Astrophysical and Planetary Sciences Colloquium

Monday, November 02, 2020 at 12:40

https://cuboulder.zoom.us/j/96981439846

Sarah Tuttle, University of Washington

"Mapping the Light and Dark Universe"

Abstract:

What does the universe look like? Of course, that question contains as many questions as you can imagine (and exponentially more answers than that.) What objects are we asking about? What scale? What time? What bandpass? Ask any astrophysicist and eventually they will settle on perhaps their favorite objects or bandpass, their favorite epoch to illuminate what is difficult to see. Here I share three projects in progress in my group mapping some of my favorite epochs, redshifts, and bandpasses.

The Hobby Eberly Telescope Dark Energy Experiment (HETDEX) is built to constrain dark energy at intermediate redshifts (1.9 < z < 4), and is now taking data and in its second data release. I built more spectrographs than a human should and am excited to see so many photons pouring off the mountain. The dark energy constraint isn't yet in the books, but the truth is I was always more excited about the Lyman alpha emitters we were using as measurement tools. I'll discuss both the hardware project of bringing HETDEX online and some of the early work being done to understand the untargeted catalog of sources being generated.

SDSS-V is the fifth generation of the Sloan Digital Sky Survey. My lab is working on fiber optic characterization and supporting the handoff between the plugged plates that have been the mainstay of the survey for several iterations and the new focal plane survey populated with robotic positioners. I'll share project status and projections for our three mapper projects (mapping from the very local to the much more distant).

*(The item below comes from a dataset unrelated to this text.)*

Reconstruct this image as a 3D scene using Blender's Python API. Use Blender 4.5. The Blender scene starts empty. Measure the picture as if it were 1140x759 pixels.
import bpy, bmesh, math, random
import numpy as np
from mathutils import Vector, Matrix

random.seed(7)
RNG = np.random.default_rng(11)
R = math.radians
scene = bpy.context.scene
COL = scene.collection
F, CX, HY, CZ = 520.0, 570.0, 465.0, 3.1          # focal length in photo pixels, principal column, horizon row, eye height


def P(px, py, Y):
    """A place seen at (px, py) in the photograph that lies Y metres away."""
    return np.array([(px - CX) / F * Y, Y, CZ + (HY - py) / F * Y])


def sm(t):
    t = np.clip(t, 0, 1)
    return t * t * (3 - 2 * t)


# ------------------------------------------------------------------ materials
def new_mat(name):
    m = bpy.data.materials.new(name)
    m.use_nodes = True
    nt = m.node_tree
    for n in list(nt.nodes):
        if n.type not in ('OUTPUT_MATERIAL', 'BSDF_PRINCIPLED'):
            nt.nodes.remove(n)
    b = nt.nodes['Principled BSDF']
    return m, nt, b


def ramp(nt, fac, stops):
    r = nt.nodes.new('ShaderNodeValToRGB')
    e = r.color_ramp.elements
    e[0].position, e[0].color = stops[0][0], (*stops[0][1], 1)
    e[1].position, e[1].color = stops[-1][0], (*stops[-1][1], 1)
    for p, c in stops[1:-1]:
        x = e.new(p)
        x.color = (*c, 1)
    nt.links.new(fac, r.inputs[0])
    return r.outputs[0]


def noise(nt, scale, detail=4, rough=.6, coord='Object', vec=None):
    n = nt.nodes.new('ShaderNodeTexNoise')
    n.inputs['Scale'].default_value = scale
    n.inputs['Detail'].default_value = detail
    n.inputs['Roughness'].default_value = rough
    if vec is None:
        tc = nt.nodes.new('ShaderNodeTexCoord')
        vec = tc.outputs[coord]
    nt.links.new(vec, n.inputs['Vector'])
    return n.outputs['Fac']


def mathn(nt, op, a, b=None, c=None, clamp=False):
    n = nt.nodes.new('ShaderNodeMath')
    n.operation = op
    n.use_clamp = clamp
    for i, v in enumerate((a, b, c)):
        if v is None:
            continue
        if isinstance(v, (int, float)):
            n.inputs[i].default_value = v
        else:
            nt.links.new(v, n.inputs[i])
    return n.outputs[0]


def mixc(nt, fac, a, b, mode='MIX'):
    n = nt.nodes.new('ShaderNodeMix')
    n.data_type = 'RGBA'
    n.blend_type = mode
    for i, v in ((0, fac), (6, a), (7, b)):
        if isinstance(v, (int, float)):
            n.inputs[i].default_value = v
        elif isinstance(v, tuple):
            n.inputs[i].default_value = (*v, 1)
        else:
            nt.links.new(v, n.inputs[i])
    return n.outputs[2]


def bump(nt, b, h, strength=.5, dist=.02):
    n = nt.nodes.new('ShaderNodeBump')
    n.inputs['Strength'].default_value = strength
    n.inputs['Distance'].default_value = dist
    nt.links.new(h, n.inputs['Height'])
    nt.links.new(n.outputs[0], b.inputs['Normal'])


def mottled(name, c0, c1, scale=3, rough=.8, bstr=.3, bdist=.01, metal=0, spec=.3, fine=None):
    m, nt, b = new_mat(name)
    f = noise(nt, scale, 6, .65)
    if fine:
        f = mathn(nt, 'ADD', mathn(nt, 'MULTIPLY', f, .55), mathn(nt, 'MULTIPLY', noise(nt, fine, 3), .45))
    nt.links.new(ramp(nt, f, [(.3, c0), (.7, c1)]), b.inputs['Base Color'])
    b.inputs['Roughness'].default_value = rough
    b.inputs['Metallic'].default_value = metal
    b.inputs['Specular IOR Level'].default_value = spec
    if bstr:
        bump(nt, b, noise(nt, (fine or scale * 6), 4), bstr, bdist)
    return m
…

Lastly, I will share an idea for a far ultraviolet wide field mapper called "Maratus". We're bringing together new simulations with some tried and true hardware (and a few new bits) too use a cubesat to explore the physical distribution of the circumgalactic medium. We plan to bring together the many pieces of past observation work to explore the large scale distribution of the CGM at low redshift (z ~ 0.3), and identify the dominant processes that mediate the flow of gas between galaxies and the IGM.

Come for the wrenches, stay for the photons, and argue about the cosmology at the end. Because we still don't know what the universe looks like (except for the parts that we do).